A national study released Wednesday serves as a reminder of the challenge the Wisconsin Legislature and UW System have of making the quality education state college students receive accessible to as many people as possible.

The independent, nonprofit National Center for Public Policy and Higher Education has released its states report card that measures categories such as affordability and degree completion. When it comes to affordability of higher education to the public, all but one state received a big, fat "F" in the study. That one state that got a passing grade wasn't Wisconsin, it was California, which received a "C," thanks to its relatively inexpensive community colleges.

Affordability, as measured in the study, is the based on how much of the average family's income it costs to go to college. The cost includes tuition, and room and board. It subtracts federal and state grants.

Wisconsin families use 30 percent of their income to pay for four-year public institutions, according to the study. The national average is 28 percent. Those are astounding percentages, and illustrate how college is becoming more out of reach financially for families as tuition prices rise and the economy struggles.

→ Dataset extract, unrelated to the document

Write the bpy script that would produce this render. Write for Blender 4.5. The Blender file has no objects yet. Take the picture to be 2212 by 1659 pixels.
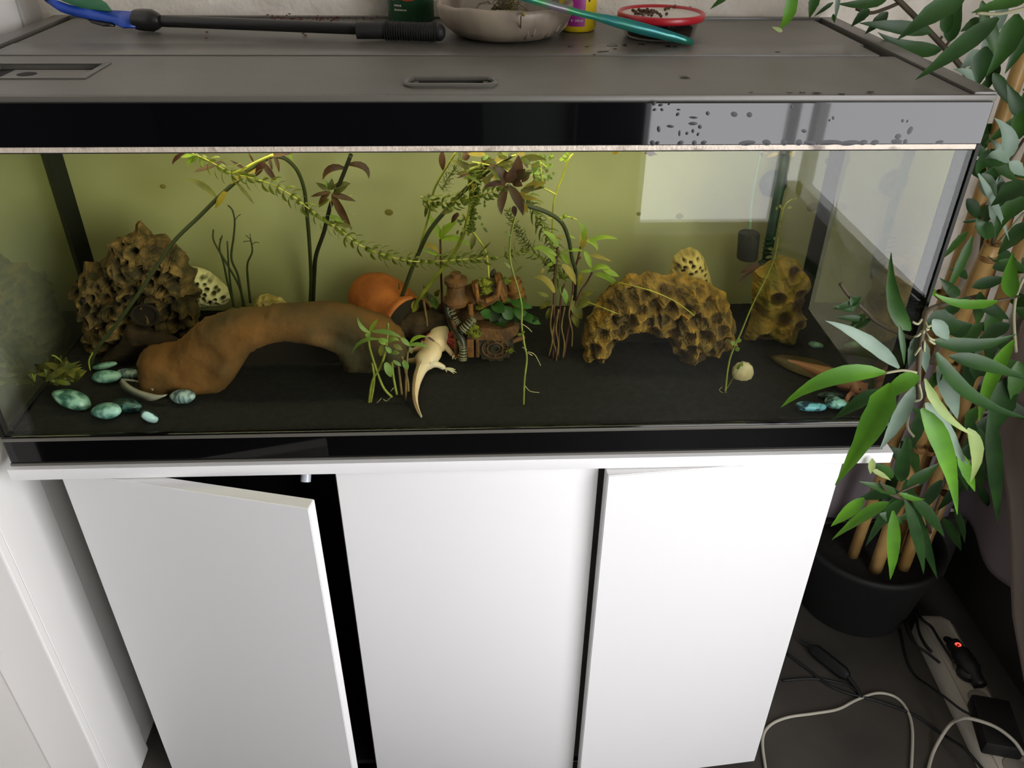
import bpy, bmesh, math, random
from math import pi, sin, cos, radians, sqrt, atan2
from mathutils import Vector, Matrix, noise
from mathutils.geometry import delaunay_2d_cdt
random.seed(7)
S = bpy.context.scene
COL = S.collection

# ------------------------------------------------------------------ camera
FPX, IW, IH = 1761.42, 2212.0, 1659.0
CAM = Vector((.6315, -.8935, .7037))
YAW, PITCH, ROLL = .0495, .5806, .0113
def basis():
    f = Vector((sin(YAW), cos(YAW), 0)); r = Vector((cos(YAW), -sin(YAW), 0)); u = Vector((0, 0, 1))
    f2 = f*cos(PITCH) - u*sin(PITCH); u2 = u*cos(PITCH) + f*sin(PITCH)
    return r*cos(ROLL) + u2*sin(ROLL), -r*sin(ROLL) + u2*cos(ROLL), f2
RT, UP, FW = basis()
cd = bpy.data.cameras.new('camera'); cam = bpy.data.objects.new('camera', cd); COL.objects.link(cam)
cd.sensor_width = 36; cd.lens = FPX/IW*36; cd.clip_start = .02; cd.clip_end = 60
m = Matrix.Identity(4)
for i in range(3):
    m[i][0] = RT[i]; m[i][1] = UP[i]; m[i][2] = -FW[i]; m[i][3] = CAM[i]
cam.matrix_world = m
S.camera = cam
def ray(px, py): return (FW*FPX + RT*(px - IW/2) - UP*(py - IH/2)).normalized()
def at(px, py, y):            # the point at depth y that shows at a measured spot
    d = ray(px, py); return CAM + d*((y - CAM.y)/d.y)
def atz(px, py, z):
    d = ray(px, py); return CAM + d*((z - CAM.z)/d.z)
def atx(px, py, x):
    d = ray(px, py); return CAM + d*((x - CAM.x)/d.x)
SZ0, SZS = .040, .05          # sand height at the front glass and its rise to the back
def sz(y): return SZ0 + SZS*y
def sand(px, py, h=0.0):
    d = ray(px, py); t = (SZ0 + h + SZS*CAM.y - CAM.z)/(d.z - SZS*d.y); return CAM + d*t

# ------------------------------------------------------------------ light and exposure
W = bpy.data.worlds.new('overcast_daylight'); S.world = W; W.use_nodes = True
bg = W.node_tree.nodes['Background']; bg.inputs[0].default_value = (.955, .955, .985, 1); bg.inputs[1].default_value = 8.9
def area(name, loc, look, sx, sy, power, color=(1, 1, 1), portal=False):
    l = bpy.data.lights.new(name, 'AREA'); l.shape = 'RECTANGLE'; l.size = sx; l.size_y = sy; l.energy = power; l.color = color
    o = bpy.data.objects.new(name, l); COL.objects.link(o); o.location = loc
    o.rotation_euler = Vector(look).to_track_quat('-Z', 'Z' if abs(look[2]) < .9 else 'Y').to_euler()
    if portal: l.cycles.is_portal = True
    return o
area('window_portal', (1.79, -1.25, .475), (-1, 0, 0), 1.35, 1.65, 1, portal=True)
area('rear_window_portal', (1.50, -2.03, -.05), (0, 1, 0), .54, 1.0, 1, portal=True)
lamp = area('hood_light', (.60, .15, .405), (0, .05, -1), 1.05, .05, 1.25, (1.0, .92, .72))
S.view_settings.view_transform = 'Standard'; S.view_settings.look = 'None'
S.view_settings.exposure = 0.0; S.view_settings.gamma = 1; S.view_settings.use_curve_mapping = False
S.cycles.use_denoising = True
S.cycles.max_bounces = 9; S.cycles.diffuse_bounces = 4; S.cycles.glossy_bounces = 4
S.cycles.transmission_bounces = 6; S.cycles.transparent_max_bounces = 24; S.cycles.volume_bounces = 0
S.cycles.caustics_reflective = False; S.cycles.caustics_refractive = False
S.cycles.sample_clamp_indirect = 6
S.cycles.use_light_tree = True

# ------------------------------------------------------------------ materials
def lin(c):
    if isinstance(c, str): c = tuple(int(c[i:i+2], 16)/255 for i in (0, 2, 4))
    return tuple((v/12.92 if v <= .04045 else ((v+.055)/1.055)**2.4) for v in c) + (1,)
MATS = {}
def mat(name, col, rough=.6, col2=None, scale=20, detail=4, bump=0, bscale=None, metal=0, spec=.5, sss=0, mixpos=(.4, .6), trans=0, attr=None, attrcol=None, coat=0, stretch=None, emis=0, backtint=None):
    m = bpy.data.materials.new(name); m.use_nodes = True; N = m.node_tree.nodes; L = m.node_tree.links
    p = N['Principled BSDF']; p.inputs['Base Color'].default_value = lin(col); p.inputs['Roughness'].default_value = rough
    p.inputs['Metallic'].default_value = metal; p.inputs['Specular IOR Level'].default_value = spec
    if coat: p.inputs['Coat Weight'].default_value = coat; p.inputs['Coat Roughness'].default_value = .08
    if sss: p.inputs['Subsurface Weight'].default_value = sss; p.inputs['Subsurface Scale'].default_value = .01
    if emis: p.inputs['Emission Color'].default_value = lin(col); p.inputs['Emission Strength'].default_value = emis
    tc = N.new('ShaderNodeTexCoord'); src = tc.outputs['Object']
    if stretch:
        mp = N.new('ShaderNodeMapping'); mp.inputs['Scale'].default_value = stretch; L.new(src, mp.inputs[0]); src = mp.outputs[0]
    outc = None
    if col2:
        n = N.new('ShaderNodeTexNoise'); n.inputs['Scale'].default_value = scale; n.inputs['Detail'].default_value = detail; L.new(src, n.inputs['Vector'])
        r = N.new('ShaderNodeValToRGB'); r.color_ramp.elements[0].position = mixpos[0]; r.color_ramp.elements[1].position = mixpos[1]
        r.color_ramp.elements[0].color = lin(col); r.color_ramp.elements[1].color = lin(col2)
        L.new(n.outputs['Fac'], r.inputs[0]); outc = r.outputs[0]
    if attr:
        a = N.new('ShaderNodeAttribute'); a.attribute_name = attr
        mx = N.new('ShaderNodeMix'); mx.data_type = 'RGBA'; L.new(a.outputs['Fac'], mx.inputs[0])
        if outc: L.new(outc, mx.inputs[6])
        else: mx.inputs[6].default_value = lin(col)
        mx.inputs[7].default_value = lin(attrcol); outc = mx.outputs[2]
    if outc: L.new(outc, p.inputs['Base Color'])
    if bump:
        n2 = N.new('ShaderNodeTexNoise'); n2.inputs['Scale'].default_value = bscale or scale*3; n2.inputs['Detail'].default_value = 5; L.new(src, n2.inputs['Vector'])
        b = N.new('ShaderNodeBump'); b.inputs['Strength'].default_value = bump; b.inputs['Distance'].default_value = .004
        L.new(n2.outputs['Fac'], b.inputs['Height']); L.new(b.outputs[0], p.inputs['Normal'])
    if trans:                  # thin leaves let light through
        t = N.new('ShaderNodeBsdfTranslucent'); mix = N.new('ShaderNodeMixShader'); mix.inputs[0].default_value = trans
        if outc: L.new(outc, t.inputs[0])
        else: t.inputs[0].default_value = lin(backtint or col)
        o = N['Material Output']; L.new(p.outputs[0], mix.inputs[1]); L.new(t.outputs[0], mix.inputs[2]); L.new(mix.outputs[0], o.inputs['Surface'])
    MATS[name] = m; return m

def glass_mat(name, tint, refl=1.0, inner=0.0, rough=.01, base=.04):
    m = bpy.data.materials.new(name); m.use_nodes = True; N = m.node_tree.nodes; L = m.node_tree.links
    N.remove(N['Principled BSDF']); o = N['Material Output']
    lw = N.new('ShaderNodeLayerWeight'); lw.inputs[0].default_value = .5
    pw = N.new('ShaderNodeMath'); pw.operation = 'POWER'; pw.inputs[1].default_value = 5; L.new(lw.outputs['Facing'], pw.inputs[0])
    ma = N.new('ShaderNodeMath'); ma.operation = 'MULTIPLY_ADD'; ma.inputs[1].default_value = (1-base)*refl; ma.inputs[2].default_value = base*refl; L.new(pw.outputs[0], ma.inputs[0])
    t = N.new('ShaderNodeBsdfTransparent'); t.inputs[0].default_value = tint + (1,)
    g = N.new('ShaderNodeBsdfGlossy'); g.inputs['Roughness'].default_value = rough; g.inputs[0].default_value = (.95, .95, .95, 1)
    mx = N.new('ShaderNodeMixShader'); L.new(t.outputs[0], mx.inputs[1]); L.new(g.outputs[0], mx.inputs[2])
    L.new(ma.outputs[0], mx.inputs[0])
    if inner:                  # total internal reflection where water meets the side pane, from inside only
        geo = N.new('ShaderNodeNewGeometry'); inv = N.new('ShaderNodeMath'); inv.operation = 'SUBTRACT'; inv.inputs[0].default_value = 1; L.new(geo.outputs['Backfacing'], inv.inputs[1])
        mul = N.new('ShaderNodeMath'); mul.operation = 'MULTIPLY'; mul.inputs[1].default_value = inner; L.new(inv.outputs[0], mul.inputs[0])
        L.new(mul.outputs[0], mx.inputs[0]); g.inputs['Roughness'].default_value = .035; g.inputs[0].default_value = (.66, .67, .50, 1)
    L.new(mx.outputs[0], o.inputs['Surface']); MATS[name] = m; return m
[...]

Higher education in Wisconsin is less affordable than it is in Illinois and Minnesota, according to the study. Wisconsin is ranked as more affordable than Michigan and Iowa.

There must be a state focus on making a college education more affordable for Wisconsin's working families. The temptation, and perhaps necessity, will be to cut secondary education funding in the next budget, which may present as much of a $5.4 billion gap that must be closed. When funding is cut, tuitions rise, making it more difficult for people to afford to go to college. Lawmakers and education officials must work together to find a way to halt the trend.

There was good news in the report for Wisconsin. The state received an "A-minus" in the category of completion - 58 percent of Wisconsin's full-time college students earn a bachelor's degree with six years, a high percentage nationally. The state earned a "B" in participation, providing sufficient opportunities to enroll in education and training beyond high school.

The higher educational opportunities Wisconsin provides clearly are above average. That's something to be proud of. But the average person's ability to access those educational opportunities is at risk, and that's something to work on.